Supplied entries:
— BEGIN —
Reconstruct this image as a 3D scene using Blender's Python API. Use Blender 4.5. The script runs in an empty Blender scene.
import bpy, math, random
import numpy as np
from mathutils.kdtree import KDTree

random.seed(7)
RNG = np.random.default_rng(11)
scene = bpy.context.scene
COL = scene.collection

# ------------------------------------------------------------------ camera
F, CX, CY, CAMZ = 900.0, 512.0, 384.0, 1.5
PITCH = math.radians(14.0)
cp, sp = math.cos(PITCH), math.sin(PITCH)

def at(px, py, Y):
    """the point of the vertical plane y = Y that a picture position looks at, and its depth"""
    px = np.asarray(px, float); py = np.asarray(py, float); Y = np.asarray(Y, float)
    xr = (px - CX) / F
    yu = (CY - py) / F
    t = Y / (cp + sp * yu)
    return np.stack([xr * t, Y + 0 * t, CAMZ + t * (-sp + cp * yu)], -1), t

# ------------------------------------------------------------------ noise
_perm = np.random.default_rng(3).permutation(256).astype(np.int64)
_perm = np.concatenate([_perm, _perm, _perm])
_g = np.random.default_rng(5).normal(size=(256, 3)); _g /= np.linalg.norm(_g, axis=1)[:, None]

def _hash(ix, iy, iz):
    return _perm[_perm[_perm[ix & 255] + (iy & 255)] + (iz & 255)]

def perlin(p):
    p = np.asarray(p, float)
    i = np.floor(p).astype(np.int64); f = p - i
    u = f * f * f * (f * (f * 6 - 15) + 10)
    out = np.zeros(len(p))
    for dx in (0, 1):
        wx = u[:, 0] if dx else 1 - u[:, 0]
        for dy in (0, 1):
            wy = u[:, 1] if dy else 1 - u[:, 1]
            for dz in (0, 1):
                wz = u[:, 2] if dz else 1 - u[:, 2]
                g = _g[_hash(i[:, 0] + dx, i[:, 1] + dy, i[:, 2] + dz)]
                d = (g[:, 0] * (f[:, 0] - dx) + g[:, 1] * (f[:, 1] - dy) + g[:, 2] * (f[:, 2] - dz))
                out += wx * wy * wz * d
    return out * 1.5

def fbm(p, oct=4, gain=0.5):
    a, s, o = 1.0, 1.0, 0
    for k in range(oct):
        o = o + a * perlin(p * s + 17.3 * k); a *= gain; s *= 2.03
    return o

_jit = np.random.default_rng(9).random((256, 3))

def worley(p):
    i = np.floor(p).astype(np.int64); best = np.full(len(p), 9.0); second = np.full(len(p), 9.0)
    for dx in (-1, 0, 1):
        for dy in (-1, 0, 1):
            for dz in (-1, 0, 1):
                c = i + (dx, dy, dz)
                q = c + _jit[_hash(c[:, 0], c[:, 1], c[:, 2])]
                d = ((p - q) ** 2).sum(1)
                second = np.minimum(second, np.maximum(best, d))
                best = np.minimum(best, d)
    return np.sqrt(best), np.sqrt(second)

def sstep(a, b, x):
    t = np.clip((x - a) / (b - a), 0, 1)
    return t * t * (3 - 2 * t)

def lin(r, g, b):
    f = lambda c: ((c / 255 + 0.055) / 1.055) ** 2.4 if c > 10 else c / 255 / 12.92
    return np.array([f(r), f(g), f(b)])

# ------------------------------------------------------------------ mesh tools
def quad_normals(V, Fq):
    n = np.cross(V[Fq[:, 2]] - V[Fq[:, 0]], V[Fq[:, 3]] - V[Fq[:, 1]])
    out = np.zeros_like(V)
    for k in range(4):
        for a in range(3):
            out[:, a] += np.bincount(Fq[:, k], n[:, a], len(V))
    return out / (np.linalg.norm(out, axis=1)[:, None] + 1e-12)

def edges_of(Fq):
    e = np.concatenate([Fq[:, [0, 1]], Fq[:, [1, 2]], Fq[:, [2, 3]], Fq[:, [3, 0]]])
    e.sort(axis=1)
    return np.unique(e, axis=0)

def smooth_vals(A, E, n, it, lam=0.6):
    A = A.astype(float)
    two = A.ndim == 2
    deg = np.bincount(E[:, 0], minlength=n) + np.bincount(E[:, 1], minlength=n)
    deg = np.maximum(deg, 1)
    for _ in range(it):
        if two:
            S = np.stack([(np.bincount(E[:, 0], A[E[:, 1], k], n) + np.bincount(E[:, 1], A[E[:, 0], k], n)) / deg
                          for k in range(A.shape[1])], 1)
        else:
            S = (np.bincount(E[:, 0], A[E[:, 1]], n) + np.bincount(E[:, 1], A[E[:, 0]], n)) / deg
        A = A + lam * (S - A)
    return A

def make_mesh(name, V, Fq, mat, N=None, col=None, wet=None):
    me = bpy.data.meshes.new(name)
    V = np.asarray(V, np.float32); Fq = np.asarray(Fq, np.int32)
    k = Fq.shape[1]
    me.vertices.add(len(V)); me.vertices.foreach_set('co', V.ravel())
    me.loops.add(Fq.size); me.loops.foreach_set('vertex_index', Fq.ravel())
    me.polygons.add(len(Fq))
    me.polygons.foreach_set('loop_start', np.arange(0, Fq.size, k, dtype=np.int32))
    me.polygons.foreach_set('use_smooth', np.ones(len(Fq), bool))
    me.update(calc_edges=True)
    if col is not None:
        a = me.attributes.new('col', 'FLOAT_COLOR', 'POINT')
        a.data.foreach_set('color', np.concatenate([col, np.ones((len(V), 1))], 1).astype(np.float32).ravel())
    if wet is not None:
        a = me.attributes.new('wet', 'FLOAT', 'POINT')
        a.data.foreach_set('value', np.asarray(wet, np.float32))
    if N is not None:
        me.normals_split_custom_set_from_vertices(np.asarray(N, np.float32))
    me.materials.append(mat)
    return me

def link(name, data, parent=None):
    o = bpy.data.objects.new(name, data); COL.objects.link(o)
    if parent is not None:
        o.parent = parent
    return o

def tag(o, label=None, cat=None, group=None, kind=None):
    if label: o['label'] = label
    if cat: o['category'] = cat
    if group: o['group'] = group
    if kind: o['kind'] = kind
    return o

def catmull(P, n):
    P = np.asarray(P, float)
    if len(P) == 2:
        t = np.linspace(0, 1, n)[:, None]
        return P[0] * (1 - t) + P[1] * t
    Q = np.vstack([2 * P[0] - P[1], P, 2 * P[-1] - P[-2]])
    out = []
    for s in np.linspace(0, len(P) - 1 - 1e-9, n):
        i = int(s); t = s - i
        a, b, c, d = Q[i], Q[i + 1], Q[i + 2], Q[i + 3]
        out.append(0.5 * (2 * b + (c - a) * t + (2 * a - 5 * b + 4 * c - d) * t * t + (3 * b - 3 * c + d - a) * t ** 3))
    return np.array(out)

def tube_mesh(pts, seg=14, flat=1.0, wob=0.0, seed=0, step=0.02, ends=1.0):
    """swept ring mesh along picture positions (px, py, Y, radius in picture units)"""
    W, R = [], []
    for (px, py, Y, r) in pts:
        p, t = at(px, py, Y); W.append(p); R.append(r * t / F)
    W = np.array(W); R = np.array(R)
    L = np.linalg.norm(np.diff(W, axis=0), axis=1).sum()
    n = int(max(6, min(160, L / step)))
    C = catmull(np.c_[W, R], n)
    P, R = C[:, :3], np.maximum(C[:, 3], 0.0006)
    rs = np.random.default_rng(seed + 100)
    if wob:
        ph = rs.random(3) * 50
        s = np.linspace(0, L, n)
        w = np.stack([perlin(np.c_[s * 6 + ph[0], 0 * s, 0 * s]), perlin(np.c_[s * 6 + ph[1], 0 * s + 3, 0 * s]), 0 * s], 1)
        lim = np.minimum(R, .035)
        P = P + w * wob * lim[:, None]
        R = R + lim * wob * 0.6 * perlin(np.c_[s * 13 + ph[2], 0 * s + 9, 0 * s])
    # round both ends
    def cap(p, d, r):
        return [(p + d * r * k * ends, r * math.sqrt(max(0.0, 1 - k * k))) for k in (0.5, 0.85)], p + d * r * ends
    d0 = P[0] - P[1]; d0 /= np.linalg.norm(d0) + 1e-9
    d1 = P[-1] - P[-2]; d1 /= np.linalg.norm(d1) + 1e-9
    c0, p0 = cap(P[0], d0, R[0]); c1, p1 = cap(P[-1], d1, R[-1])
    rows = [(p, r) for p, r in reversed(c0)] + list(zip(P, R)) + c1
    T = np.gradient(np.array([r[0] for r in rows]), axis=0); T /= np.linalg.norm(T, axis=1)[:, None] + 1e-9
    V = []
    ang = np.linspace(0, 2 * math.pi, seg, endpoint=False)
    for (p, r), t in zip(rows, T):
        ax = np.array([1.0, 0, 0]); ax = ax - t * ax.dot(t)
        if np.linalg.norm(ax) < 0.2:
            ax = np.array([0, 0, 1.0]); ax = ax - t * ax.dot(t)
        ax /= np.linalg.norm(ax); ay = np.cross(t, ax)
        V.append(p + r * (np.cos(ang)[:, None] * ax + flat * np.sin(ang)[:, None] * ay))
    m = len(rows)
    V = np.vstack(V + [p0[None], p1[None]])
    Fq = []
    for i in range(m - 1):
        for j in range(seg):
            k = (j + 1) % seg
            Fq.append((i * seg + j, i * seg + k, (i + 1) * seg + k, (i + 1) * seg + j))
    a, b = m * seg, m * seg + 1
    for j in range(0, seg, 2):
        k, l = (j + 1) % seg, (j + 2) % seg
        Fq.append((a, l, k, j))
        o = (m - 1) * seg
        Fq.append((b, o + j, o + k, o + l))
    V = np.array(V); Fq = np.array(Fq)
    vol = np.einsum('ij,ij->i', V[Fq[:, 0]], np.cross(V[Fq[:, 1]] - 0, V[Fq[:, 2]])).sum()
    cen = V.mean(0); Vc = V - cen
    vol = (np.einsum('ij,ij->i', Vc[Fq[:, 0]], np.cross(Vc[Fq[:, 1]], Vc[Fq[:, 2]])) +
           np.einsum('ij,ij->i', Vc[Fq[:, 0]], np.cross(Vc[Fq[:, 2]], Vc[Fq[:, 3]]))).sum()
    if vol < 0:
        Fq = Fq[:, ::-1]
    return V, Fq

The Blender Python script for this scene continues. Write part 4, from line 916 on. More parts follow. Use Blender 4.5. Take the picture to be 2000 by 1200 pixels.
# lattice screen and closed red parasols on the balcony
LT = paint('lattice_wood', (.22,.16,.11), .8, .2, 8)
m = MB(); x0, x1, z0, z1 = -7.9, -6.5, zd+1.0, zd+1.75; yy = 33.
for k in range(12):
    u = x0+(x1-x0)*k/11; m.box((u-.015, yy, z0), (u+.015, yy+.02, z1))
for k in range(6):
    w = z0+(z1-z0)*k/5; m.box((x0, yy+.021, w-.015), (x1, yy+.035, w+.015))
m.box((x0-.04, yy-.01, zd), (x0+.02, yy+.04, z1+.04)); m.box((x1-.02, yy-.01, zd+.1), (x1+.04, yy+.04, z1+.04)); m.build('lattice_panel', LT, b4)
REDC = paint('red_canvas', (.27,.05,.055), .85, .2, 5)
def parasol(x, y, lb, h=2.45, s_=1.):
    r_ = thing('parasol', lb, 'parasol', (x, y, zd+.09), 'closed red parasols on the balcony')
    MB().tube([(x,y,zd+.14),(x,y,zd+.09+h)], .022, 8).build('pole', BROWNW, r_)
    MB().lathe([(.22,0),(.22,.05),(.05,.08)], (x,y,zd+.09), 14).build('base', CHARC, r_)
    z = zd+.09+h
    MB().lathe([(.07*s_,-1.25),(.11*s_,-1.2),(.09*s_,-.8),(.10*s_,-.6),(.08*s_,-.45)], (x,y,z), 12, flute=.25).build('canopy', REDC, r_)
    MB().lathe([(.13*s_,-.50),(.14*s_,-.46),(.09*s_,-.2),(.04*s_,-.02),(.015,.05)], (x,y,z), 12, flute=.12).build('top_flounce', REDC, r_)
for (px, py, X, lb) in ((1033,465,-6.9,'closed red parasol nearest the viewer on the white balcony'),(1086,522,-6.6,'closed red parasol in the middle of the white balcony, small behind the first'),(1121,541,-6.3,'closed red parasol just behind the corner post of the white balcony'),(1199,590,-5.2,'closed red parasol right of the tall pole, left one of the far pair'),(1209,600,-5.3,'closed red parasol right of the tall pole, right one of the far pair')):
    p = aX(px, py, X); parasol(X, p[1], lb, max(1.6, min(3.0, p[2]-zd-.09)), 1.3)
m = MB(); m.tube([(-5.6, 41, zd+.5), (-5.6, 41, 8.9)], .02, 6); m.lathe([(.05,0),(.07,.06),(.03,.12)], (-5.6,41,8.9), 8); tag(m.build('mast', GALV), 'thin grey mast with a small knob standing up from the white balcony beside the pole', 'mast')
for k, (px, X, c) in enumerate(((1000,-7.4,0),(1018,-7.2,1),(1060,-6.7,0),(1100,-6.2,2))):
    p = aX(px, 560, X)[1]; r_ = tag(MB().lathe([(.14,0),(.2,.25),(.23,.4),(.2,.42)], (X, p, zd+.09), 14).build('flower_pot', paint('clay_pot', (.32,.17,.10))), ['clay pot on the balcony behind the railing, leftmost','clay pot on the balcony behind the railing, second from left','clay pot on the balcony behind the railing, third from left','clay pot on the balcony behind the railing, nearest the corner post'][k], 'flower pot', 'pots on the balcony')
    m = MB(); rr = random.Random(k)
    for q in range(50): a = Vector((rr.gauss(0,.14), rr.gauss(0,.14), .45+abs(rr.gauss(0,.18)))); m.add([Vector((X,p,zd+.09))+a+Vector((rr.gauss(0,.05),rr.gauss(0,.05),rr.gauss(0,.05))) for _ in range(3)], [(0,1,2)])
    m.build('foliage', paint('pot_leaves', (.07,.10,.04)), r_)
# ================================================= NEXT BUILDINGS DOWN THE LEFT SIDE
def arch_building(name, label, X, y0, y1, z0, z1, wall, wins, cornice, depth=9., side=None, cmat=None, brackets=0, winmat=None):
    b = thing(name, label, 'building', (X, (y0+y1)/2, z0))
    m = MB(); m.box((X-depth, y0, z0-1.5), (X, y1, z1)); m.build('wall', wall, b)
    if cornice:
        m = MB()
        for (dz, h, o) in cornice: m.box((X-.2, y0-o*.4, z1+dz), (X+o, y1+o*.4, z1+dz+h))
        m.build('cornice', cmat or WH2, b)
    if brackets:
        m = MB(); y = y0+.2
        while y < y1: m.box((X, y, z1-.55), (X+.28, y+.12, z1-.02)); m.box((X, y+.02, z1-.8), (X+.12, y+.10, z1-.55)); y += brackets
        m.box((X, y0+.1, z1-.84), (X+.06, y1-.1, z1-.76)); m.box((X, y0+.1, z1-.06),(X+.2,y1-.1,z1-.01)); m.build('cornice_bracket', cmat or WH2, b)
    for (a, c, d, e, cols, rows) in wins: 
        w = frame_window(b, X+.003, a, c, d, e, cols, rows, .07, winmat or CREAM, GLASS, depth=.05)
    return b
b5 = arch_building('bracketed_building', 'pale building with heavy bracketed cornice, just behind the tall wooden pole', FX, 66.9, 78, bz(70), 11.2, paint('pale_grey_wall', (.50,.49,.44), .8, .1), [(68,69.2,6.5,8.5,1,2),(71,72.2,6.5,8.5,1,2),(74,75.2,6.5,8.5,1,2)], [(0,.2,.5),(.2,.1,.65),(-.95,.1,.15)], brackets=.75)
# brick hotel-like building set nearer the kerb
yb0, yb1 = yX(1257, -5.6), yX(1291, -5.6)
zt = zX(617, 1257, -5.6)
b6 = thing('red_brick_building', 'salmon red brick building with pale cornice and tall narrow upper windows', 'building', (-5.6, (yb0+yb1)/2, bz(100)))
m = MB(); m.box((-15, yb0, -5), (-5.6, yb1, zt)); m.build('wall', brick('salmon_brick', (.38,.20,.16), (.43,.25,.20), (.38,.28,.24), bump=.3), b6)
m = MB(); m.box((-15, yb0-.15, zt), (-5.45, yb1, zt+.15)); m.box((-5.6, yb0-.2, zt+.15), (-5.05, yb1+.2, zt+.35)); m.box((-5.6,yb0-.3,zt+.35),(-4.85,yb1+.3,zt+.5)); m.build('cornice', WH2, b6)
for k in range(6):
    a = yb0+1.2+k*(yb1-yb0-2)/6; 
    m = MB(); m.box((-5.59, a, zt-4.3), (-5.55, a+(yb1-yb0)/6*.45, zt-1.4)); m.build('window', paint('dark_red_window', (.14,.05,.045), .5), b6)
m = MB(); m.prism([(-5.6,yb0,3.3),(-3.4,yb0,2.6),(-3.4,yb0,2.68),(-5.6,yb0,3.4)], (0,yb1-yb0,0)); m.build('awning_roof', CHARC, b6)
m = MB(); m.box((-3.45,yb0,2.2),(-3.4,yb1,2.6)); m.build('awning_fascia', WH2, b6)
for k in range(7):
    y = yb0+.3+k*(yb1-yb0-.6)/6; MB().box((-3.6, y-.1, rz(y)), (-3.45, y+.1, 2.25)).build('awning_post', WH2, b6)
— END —
Exercise directions:
Quote the records above exactly, from the first line through the line containing "return _perm[_perm[_perm[ix &", and nothing more.

Task answer:
Reconstruct this image as a 3D scene using Blender's Python API. Use Blender 4.5. The script runs in an empty Blender scene.
import bpy, math, random
import numpy as np
from mathutils.kdtree import KDTree

random.seed(7)
RNG = np.random.default_rng(11)
scene = bpy.context.scene
COL = scene.collection

# ------------------------------------------------------------------ camera
F, CX, CY, CAMZ = 900.0, 512.0, 384.0, 1.5
PITCH = math.radians(14.0)
cp, sp = math.cos(PITCH), math.sin(PITCH)

def at(px, py, Y):
    """the point of the vertical plane y = Y that a picture position looks at, and its depth"""
    px = np.asarray(px, float); py = np.asarray(py, float); Y = np.asarray(Y, float)
    xr = (px - CX) / F
    yu = (CY - py) / F
    t = Y / (cp + sp * yu)
    return np.stack([xr * t, Y + 0 * t, CAMZ + t * (-sp + cp * yu)], -1), t

# ------------------------------------------------------------------ noise
_perm = np.random.default_rng(3).permutation(256).astype(np.int64)
_perm = np.concatenate([_perm, _perm, _perm])
_g = np.random.default_rng(5).normal(size=(256, 3)); _g /= np.linalg.norm(_g, axis=1)[:, None]

def _hash(ix, iy, iz):
    return _perm[_perm[_perm[ix & 255] + (iy & 255)] + (iz & 255)]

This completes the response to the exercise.